Better With Time

Better With Time

Here at 3OT, we like to believe that age is just a number, if for no other reason than to justify spending Saturday mornings watching Full House reruns and eating Cinnamon Toast Crunch on the couch. Still, we surprise ourselves each time we check off a higher age bracket on a race entry form, and we’re just now coping with the fact that kids born in the new millennium are able to legally drive. Yeah. Let that sink in for a second.

While we may still be feeling 22 (Taylor Swift style) in some ways, we experience enough daily reminders (i.e.: are those wrinkles between my eyes?) to know otherwise. Yet contrary to popular belief, we don’t see that as a bad thing. And rather than focus on things like why two margaritas now leave us with a mini hangover, and the soreness one spin class can create – in places we didn’t even know existed – we choose to believe that like fine wine, we’re getting better with time.

With age, we learn things about ourselves that extend far beyond our surface level interests, favorite foods, movies, and books. We discover our passions, how we best communicate, what sets us off and settles us down, where we feel our happiest, experience the most fulfillment, and what makes us feel at home.

With time, we come to have a greater appreciation for the things in our life, realizing that our relationships, bodies, homes, and jobs aren’t givens to be taken for granted, but rather, blessings meriting our gratitude.

As we grow, we discover that who we are isn’t necessarily any different from who we’ve always been. All of those things we loved at age ten are still inside us in some way. Our grown-up selves are a perfect blend of every age we’ve ever been. Perhaps this is why it feels so good to throw it back every Thursday, and why we feel like we deserve an award for “adulting” when we’re really just acting our age.

And while we miss the naivety of youth, and its accompanying feeling that there’s nothing our mom can’t fix, and our dad can’t handle, the flip side is this: we choose to create the details of our lives. We garner a new level of responsibility that allows us to decide on the smaller things, like the occasional ice cream for dinner, and the larger things, like the way we show up in our relationships. We can be both that twelve-year-old and our current thirty-year-old selves.

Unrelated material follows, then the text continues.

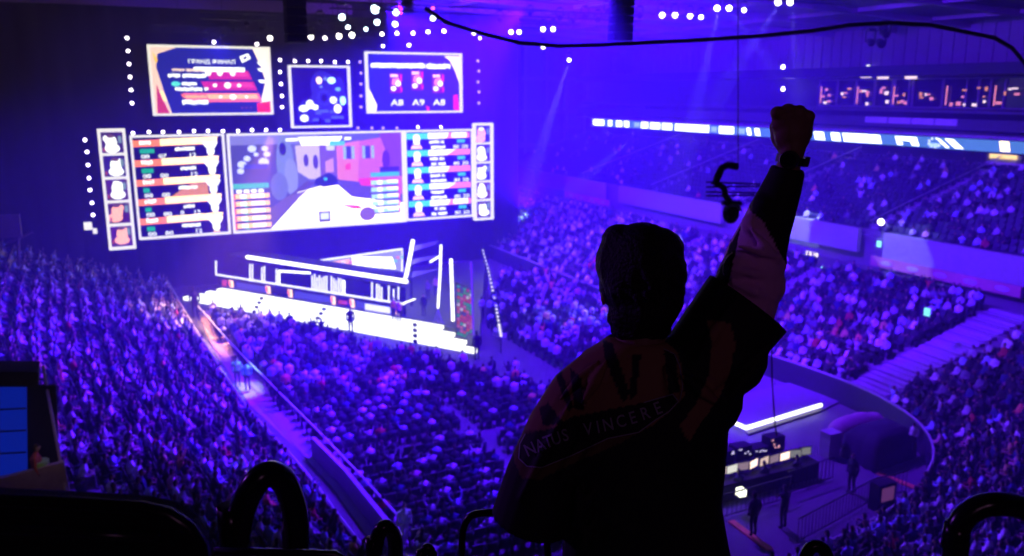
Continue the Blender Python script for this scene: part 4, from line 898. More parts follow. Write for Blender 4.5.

Although the complexity of adulthood can at times leave us longing for the simplicity of the way things used to be, we wouldn’t trade the lessons we’ve learned along the way, or the depth of emotion we’ve experienced. After all, those are ultimately the things that have shaped us into who we are today. They’ve prompted us to find our voice, to feel empathy, to offer compassion, and to discover our part in the bigger picture.